Since network I/O time will typically be an order of magnitude or so slower than the storage I/O in the sort of system where Ceph will be in use, that means using SQLite-on-Ceph will be at least twice as slow as the alternative.

That's all the single-node perspective, but I don't see that it breaks down when you start talking about multi-node consensus. Both schemes have to arrange a way to do that, so as long as you're comparing apples to apples, that I/O overhead should amount to approximately equal, so you can leave it factored out of the discussion.

But hey, try it. It's not difficult to work up some simple benchmarks here.
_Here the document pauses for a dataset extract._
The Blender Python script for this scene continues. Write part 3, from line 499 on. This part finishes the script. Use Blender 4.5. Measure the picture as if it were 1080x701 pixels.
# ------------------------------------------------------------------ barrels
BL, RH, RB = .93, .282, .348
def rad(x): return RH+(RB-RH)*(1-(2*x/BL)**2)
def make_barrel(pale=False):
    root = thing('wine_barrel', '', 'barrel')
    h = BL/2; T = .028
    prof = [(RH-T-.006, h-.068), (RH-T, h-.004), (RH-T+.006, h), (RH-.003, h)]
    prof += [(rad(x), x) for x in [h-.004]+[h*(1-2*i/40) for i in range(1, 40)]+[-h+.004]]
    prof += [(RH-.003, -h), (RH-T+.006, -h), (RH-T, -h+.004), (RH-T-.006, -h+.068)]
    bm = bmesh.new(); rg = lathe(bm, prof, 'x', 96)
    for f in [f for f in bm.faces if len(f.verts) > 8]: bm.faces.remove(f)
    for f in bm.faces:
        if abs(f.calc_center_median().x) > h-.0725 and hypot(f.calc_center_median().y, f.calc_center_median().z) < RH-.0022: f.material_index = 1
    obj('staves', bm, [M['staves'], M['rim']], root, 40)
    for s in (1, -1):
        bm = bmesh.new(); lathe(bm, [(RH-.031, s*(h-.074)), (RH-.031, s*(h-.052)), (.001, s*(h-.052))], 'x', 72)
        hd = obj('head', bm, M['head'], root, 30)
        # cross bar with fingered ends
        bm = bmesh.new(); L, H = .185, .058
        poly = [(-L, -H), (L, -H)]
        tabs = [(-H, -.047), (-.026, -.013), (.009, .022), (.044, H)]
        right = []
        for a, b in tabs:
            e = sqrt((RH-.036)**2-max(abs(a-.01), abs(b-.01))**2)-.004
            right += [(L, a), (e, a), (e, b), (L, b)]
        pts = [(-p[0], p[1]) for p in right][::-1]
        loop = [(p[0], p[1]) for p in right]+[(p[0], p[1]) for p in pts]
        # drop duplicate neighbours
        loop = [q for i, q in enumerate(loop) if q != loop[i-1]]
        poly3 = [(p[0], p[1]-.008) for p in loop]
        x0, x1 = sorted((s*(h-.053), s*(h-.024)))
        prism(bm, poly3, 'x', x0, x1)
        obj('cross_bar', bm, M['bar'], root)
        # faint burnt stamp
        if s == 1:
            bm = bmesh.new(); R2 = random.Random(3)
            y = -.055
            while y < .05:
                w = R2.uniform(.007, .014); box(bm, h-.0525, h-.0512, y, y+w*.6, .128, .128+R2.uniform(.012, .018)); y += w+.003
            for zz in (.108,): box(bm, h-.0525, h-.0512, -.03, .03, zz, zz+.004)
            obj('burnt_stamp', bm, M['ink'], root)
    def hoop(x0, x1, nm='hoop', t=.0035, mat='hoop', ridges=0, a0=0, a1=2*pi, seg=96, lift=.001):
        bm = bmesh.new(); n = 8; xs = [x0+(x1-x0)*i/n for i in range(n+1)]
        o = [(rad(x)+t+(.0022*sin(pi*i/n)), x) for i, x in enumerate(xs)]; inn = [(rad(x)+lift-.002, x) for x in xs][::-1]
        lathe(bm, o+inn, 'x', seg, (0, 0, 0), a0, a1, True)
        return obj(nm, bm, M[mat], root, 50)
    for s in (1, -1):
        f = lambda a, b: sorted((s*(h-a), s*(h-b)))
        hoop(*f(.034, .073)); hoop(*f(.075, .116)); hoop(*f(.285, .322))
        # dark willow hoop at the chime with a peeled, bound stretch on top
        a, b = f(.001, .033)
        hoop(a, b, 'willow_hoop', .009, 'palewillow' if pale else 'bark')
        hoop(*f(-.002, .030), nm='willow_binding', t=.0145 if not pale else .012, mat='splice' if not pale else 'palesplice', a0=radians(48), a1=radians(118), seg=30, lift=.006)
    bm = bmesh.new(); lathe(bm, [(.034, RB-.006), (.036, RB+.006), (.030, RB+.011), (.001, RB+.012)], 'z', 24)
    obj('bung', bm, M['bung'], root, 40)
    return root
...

(7) By Joelmo on 2020-09-17 13:24:56 in reply to 3 [link] [source]

The main reason is to remove lock needed for the WAL, unsynchronized access in a distributed system leads to better performance. I believe split files is easier to implement, rather than exclusive write regions of the WAL. Separate files should also work better if the sync system split each file into objects, like ceph does.

(4) By Free Ekanayaka (free.ekanayaka) on 2020-09-14 09:10:54 in reply to 1 [link] [source]

Dqlite author here. How are you going to resolve conflicts when merging WAL files? Or, alternatively, how are you going to prevent conflicts from happening in the first place?

(6) By Joelmo on 2020-09-17 13:06:36 in reply to 4 [link] [source]

I think WAL 2 mode is needed (https://www.sqlite.org/cgi/src/doc/wal2/doc/wal2.md), each node uses two logs and alternates between them. Every node should switch to the alt log before the merger node starts working, merging each write in chronological order.

For relaxed consistency this requires synced clocks and timestamps for each commit. If two nodes wrote to a row at the exact same time you would have to just pick one. This method is most performant and probably ok for many applications.

For more exact consistency you will need a shared counter, replace timestamps with a counter, get and increment by one for each write. Preventing any conflict from happening would be expensive because it requires locks or exclusive access.